EXERCISE BRIEF:
Please output exactly the lines of the material from the first through the line containing "metal=0.85, var=0.15, scale=150)", and nothing more.

RECORDED INFORMATION:
◇ ◇ ◇

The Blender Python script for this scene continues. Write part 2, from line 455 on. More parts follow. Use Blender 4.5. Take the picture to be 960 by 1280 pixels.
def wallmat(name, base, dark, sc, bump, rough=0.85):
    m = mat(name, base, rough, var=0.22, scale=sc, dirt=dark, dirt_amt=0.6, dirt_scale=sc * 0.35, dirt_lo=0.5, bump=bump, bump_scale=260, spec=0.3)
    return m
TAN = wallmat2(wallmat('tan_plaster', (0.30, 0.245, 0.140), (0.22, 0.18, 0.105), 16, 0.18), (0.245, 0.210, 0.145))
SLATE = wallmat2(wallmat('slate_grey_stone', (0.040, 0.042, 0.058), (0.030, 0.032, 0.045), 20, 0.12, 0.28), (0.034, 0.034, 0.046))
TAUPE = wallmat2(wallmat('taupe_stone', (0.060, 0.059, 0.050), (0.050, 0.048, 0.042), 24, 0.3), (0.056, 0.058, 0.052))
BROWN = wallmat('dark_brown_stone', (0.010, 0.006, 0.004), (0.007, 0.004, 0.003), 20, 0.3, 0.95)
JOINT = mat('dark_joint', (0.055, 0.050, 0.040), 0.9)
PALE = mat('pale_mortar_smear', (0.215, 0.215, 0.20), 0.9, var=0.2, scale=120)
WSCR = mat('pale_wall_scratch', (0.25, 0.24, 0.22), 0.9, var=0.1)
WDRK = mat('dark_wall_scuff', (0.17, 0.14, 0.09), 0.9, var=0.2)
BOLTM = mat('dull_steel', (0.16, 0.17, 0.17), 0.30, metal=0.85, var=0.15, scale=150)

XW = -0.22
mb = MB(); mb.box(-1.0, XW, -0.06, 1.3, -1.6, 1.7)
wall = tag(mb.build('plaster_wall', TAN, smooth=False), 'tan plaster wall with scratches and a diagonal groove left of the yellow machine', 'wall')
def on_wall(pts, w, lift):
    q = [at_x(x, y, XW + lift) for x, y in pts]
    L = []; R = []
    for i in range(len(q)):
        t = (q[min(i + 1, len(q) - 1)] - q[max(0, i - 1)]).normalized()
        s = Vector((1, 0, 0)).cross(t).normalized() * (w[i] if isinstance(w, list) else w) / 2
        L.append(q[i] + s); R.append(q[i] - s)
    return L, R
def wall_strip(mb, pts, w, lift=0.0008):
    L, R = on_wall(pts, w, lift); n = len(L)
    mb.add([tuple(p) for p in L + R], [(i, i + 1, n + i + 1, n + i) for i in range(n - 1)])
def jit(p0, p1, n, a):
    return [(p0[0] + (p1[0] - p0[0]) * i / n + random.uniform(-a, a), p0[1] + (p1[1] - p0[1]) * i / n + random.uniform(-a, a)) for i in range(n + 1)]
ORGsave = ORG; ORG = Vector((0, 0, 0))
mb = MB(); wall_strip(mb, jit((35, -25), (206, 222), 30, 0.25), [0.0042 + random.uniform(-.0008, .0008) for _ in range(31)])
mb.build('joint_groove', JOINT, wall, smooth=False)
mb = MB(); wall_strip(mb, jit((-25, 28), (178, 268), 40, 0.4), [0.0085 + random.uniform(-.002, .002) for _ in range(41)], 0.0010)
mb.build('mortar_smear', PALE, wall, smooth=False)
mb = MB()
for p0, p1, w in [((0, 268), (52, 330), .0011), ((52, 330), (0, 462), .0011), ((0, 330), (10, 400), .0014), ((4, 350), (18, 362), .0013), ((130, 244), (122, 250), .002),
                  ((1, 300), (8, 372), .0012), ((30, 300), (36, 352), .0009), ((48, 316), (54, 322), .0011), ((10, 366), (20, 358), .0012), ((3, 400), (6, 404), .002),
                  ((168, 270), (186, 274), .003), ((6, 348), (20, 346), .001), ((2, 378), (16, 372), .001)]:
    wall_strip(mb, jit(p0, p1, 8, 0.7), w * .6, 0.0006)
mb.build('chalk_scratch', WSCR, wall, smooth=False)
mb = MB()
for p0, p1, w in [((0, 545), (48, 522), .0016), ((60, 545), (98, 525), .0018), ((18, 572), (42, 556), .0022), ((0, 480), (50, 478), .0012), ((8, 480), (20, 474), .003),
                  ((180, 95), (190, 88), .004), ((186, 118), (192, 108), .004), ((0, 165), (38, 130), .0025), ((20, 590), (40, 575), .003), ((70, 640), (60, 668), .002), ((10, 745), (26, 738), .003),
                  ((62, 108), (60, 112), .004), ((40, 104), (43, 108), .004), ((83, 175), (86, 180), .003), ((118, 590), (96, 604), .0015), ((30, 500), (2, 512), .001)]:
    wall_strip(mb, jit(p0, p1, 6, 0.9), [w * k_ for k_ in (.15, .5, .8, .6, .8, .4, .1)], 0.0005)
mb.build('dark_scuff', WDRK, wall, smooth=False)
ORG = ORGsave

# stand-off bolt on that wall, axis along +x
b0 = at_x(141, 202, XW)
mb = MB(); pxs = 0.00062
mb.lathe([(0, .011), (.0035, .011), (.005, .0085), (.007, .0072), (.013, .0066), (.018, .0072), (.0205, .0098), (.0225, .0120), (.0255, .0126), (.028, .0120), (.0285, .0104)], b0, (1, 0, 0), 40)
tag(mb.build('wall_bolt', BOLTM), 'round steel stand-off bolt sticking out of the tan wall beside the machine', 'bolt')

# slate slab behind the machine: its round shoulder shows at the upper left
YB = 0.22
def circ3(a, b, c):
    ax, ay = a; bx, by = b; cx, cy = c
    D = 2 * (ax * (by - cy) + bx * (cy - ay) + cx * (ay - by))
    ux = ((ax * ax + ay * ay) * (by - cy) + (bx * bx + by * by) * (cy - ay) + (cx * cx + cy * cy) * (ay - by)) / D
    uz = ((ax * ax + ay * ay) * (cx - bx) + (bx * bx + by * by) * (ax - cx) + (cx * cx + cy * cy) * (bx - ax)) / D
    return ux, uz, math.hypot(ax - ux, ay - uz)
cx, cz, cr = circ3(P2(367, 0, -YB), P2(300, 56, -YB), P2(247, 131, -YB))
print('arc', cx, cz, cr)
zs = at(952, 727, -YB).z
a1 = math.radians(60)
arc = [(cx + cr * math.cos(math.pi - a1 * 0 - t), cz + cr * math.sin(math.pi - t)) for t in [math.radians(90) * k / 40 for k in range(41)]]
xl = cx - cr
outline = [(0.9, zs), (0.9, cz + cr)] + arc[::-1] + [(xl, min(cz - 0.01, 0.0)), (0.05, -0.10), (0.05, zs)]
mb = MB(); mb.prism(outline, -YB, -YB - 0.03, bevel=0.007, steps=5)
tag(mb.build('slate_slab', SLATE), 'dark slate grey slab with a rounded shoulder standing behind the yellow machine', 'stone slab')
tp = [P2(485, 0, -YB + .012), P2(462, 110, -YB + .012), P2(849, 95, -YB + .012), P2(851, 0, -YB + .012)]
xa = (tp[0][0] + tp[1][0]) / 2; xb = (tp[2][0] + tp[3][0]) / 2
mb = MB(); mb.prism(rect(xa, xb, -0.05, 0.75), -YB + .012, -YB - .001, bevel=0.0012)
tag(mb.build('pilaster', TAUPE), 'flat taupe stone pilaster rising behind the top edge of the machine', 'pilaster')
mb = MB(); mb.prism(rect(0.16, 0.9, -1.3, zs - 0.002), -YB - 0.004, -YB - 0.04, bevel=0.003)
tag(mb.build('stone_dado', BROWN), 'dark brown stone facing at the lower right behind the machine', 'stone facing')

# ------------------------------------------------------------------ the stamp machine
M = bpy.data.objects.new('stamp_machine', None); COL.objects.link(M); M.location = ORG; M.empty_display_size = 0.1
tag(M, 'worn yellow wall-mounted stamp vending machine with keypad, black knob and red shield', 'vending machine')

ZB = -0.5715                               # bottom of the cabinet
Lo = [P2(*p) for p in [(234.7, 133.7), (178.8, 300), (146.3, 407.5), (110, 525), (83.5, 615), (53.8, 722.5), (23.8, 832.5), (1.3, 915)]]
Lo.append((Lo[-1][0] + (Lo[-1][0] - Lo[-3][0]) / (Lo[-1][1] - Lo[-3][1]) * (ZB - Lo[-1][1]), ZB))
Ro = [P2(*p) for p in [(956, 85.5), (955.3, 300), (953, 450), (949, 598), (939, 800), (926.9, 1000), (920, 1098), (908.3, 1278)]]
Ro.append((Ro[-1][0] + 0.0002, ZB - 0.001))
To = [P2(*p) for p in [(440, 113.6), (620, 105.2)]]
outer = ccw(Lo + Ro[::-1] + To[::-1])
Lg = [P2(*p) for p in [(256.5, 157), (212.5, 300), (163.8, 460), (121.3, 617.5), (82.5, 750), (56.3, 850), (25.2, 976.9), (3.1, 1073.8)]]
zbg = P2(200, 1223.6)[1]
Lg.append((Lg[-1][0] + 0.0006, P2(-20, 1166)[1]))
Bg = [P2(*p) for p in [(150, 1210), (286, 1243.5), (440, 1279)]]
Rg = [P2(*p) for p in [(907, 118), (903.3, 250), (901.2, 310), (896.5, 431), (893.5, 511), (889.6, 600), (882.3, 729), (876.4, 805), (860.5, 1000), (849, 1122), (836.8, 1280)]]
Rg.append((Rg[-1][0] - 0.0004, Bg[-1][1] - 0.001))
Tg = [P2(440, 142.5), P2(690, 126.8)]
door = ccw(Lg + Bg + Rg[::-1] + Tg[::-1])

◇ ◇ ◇

THE ANSWER:
The Blender Python script for this scene continues. Write part 2, from line 455 on. More parts follow. Use Blender 4.5. Take the picture to be 960 by 1280 pixels.
def wallmat(name, base, dark, sc, bump, rough=0.85):
    m = mat(name, base, rough, var=0.22, scale=sc, dirt=dark, dirt_amt=0.6, dirt_scale=sc * 0.35, dirt_lo=0.5, bump=bump, bump_scale=260, spec=0.3)
    return m
TAN = wallmat2(wallmat('tan_plaster', (0.30, 0.245, 0.140), (0.22, 0.18, 0.105), 16, 0.18), (0.245, 0.210, 0.145))
SLATE = wallmat2(wallmat('slate_grey_stone', (0.040, 0.042, 0.058), (0.030, 0.032, 0.045), 20, 0.12, 0.28), (0.034, 0.034, 0.046))
TAUPE = wallmat2(wallmat('taupe_stone', (0.060, 0.059, 0.050), (0.050, 0.048, 0.042), 24, 0.3), (0.056, 0.058, 0.052))
BROWN = wallmat('dark_brown_stone', (0.010, 0.006, 0.004), (0.007, 0.004, 0.003), 20, 0.3, 0.95)
JOINT = mat('dark_joint', (0.055, 0.050, 0.040), 0.9)
PALE = mat('pale_mortar_smear', (0.215, 0.215, 0.20), 0.9, var=0.2, scale=120)
WSCR = mat('pale_wall_scratch', (0.25, 0.24, 0.22), 0.9, var=0.1)
WDRK = mat('dark_wall_scuff', (0.17, 0.14, 0.09), 0.9, var=0.2)
BOLTM = mat('dull_steel', (0.16, 0.17, 0.17), 0.30, metal=0.85, var=0.15, scale=150)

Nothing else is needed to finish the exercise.